On math, they scored almost 10 points higher.

The gains might have been greater, the researchers say, if exemptions had not allowed 26 percent of Level 1 readers in 2003 to be promoted.

But are those gains good enough?

Last year, according to Department of Education figures, 59 percent of retained students scored Level 2 or above on the FCAT, meaning they passed the threshold for retention.

But Level 3 is considered grade level.

By that measure, 55 percent of retained students failed the FCAT again.

* * *

St. Petersburg's Jamerson Elementary is a spanking-new school across the street from boarded-up houses. A sign taped up in the lobby offers what might as well be the school motto: "The good life for our children can be secured only if good life is also secured for all other people's children."

In a skills lab, Andrea Cate Fuller works with four twice-retained third-graders.

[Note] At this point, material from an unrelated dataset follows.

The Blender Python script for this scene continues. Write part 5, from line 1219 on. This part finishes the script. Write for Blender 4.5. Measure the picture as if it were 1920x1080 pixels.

"Stop. Nice," the reading specialist tells a short boy in a sporty jumpsuit. He has just read a series of sentences as fast as he can. "Two mistakes. You know what they were?"

Florida requires "intensive interventions" for third-graders who are held back. Summer reading camps are part of that strategy. So is more reading instruction, more monitoring and parental notification. So is an improvement plan that spells out a student's shortcomings and the potential remedies.

Intervention is beefed up even more for students held back a second time.

The students at Jamerson spend 90 minutes a day with Fuller. They take turns sitting with her, while the rest do reading exercises on computers.

While Fuller holds a stop watch, a beefy boy with untied shoes and Sean John shirt flies through a reading passage. He fires the words staccato, with steady pace but no rhythm.

Today he beats the clock.

"Fifty-five seconds," Fuller tells him. "Awesome."

Fuller constantly tracks her students' progress, checking not only how fast they read, but how fluently, and how well they comprehend.

She knows not only if they're reading better, but by exactly how much.

In August, none of her charges was reading at grade level. One was at a prekindergarten level.

Now, all of them read like third-graders.

* * *

After school, Darius and his mother sit at the kitchen table, an hour together before she must pick up Darren from chess club.

Soft light spills through the blinds. The air conditioner hums.

Darius mumbles softly, counts on his fingers. He flips his worksheet over and back, over and back, before whispering to himself, "That's wrong."

Scribble scribble. Erase. Scribble.

He shows mom.

"Time tables looking good," she tells him.

Next up: word search.

The page is filled with letters. Hidden words relate to a basketball theme.

Darius spends a few minutes searching . . . searching . . . searching before rising from his chair and standing next to mom.

He says he tried. He says he found three words.

"I don't think you're looking," mom says. "I think you want me to find them all."

She takes his pencil and circles one word. Then another. Then another.

"I'm finding more than you," she says. "This isn't right."

She finds "stone."

He finds "grow," but pronounces it "glow."

She finds "aimed." Then "forward."

"I can find it," Darius protests.

He takes back the pencil and paper and scans . . . and scans . . . and scans . . .

For Darius, the words keep hiding.

"Come on, let's do the other words," mom says finally. "So you don't have to worry about it."

* * *

Two Fridays ago, Darren makes the call from grandma's house.

"We got our FCAT scores," he says.

Mom squirms as Darren reads the entire FCAT pamphlet. Finally, he delivers the news:

"Both of us passed."

Both, in fact, scored at Level 3.

Mom calls the assistant principal to double-check.

It's true. She screams.

But even as she promises Darius baby back ribs at Chili's, Darren can't resist a dig.

"Yeah," little brother says. "I passed the FCAT the first time."